Shell Oil is scaling back its plans for drilling in the Arctic Ocean this year. Icy conditions in the far North and construction problems in Bellingham have delayed the company’s efforts. KUOW’s John Ryan reports from Seattle.

Royal Dutch Shell CEO Peter Voser announced on Thursday that Shell only expects to drill two wells off Alaska’s northern coast this summer, not the five it had planned.

“A great deal of planning has gone into this program, with over 20 vessels to cover the drilling and contingencies,” Voser says.

One of those vessels is the Arctic Challenger.
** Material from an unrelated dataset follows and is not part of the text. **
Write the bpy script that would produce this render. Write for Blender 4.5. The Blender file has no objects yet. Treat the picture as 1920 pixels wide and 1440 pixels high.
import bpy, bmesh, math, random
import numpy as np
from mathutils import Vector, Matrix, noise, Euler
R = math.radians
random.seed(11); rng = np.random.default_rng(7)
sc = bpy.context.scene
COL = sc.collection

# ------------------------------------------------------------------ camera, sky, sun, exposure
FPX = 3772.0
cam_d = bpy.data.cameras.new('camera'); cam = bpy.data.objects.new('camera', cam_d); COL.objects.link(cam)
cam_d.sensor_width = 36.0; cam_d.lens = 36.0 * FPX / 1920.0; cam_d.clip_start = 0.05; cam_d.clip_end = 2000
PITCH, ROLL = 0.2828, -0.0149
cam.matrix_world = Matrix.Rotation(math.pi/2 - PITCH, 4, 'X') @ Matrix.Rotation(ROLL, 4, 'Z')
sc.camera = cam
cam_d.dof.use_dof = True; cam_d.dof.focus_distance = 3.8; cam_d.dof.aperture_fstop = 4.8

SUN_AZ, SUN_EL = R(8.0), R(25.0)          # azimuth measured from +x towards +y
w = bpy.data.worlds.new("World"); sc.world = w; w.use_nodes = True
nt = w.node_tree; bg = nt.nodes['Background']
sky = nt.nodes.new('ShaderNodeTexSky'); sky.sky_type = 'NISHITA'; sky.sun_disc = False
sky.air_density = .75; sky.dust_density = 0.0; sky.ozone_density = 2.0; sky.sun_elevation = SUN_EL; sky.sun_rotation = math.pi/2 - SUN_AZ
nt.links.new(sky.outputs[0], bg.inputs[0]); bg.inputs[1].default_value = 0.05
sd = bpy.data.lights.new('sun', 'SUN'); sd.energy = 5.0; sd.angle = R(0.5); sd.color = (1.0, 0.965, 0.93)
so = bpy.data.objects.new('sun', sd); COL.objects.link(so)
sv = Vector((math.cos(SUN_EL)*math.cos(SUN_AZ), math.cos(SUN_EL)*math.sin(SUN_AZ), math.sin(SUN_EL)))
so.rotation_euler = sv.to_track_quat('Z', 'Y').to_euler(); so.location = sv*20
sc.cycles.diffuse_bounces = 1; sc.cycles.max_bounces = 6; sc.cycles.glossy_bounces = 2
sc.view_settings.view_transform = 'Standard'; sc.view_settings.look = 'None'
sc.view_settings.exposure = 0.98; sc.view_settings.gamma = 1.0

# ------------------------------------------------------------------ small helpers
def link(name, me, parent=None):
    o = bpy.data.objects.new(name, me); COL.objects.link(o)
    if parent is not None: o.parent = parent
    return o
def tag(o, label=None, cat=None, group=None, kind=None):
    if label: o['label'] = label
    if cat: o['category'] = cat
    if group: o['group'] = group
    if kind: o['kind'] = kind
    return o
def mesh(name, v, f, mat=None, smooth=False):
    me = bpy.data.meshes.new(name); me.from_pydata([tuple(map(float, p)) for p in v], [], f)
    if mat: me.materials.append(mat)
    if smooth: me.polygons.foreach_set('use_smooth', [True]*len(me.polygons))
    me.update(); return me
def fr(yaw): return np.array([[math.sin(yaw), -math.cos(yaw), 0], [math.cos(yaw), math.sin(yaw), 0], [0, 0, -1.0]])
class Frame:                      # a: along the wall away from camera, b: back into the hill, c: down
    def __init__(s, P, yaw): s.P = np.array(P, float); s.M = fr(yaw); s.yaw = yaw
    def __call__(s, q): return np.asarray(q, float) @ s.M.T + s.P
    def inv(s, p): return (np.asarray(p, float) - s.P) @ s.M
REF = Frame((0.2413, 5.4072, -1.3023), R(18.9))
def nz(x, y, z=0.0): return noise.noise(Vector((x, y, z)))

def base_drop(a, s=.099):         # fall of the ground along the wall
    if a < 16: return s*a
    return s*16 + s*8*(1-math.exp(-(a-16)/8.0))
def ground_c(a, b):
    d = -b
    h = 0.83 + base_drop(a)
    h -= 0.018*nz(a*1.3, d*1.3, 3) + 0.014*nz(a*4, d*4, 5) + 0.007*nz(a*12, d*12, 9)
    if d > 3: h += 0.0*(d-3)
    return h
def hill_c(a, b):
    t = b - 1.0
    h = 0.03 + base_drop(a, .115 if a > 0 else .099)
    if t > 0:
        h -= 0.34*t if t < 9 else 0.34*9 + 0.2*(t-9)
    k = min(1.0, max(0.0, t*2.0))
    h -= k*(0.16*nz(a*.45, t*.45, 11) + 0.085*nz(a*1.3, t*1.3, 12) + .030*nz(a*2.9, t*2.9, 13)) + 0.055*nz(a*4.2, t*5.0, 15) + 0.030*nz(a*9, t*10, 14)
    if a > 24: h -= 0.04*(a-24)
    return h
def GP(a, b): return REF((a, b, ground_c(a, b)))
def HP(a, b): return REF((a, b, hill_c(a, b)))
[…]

It’s a specialized oil-spill containment barge that’s under construction and behind schedule in Bellingham. Shell can’t do any drilling until the Arctic Challenger is in place.

The Challenger was supposed to be in Alaska by now. Instead, contractors on the Bellingham waterfront are still working on it. The Coast Guard has been inspecting the parts of the vessel that have been completed.

Federal regulators are waiting for Shell to finish construction before testing the barge’s oil-spill containment system.

Inspectors will run seawater from the depths of Puget Sound through the system to simulate vacuuming up oil from 130 feet underwater. That’s the depth of Shell’s Arctic drilling sites. The agency expects to start those tests around August 1st.

Once the Arctic Challenger has its federal seals of approval, it will take at least two weeks to tow the barge to the Arctic.

That means the window is quickly closing on Shell’s plans to start drilling this year. The company is only allowed to drill in ice-free areas, during the brief Arctic summer.

Ice cover in most of the Arctic Ocean is far below average this summer. Scientists say early signs of global warming are most pronounced in the Arctic.

But in areas where Shell wants to drill, the ice has remained near normal levels.

Shell has spent more than $4 billion in hopes of turning the Arctic Ocean into America’s next major oil-producing region.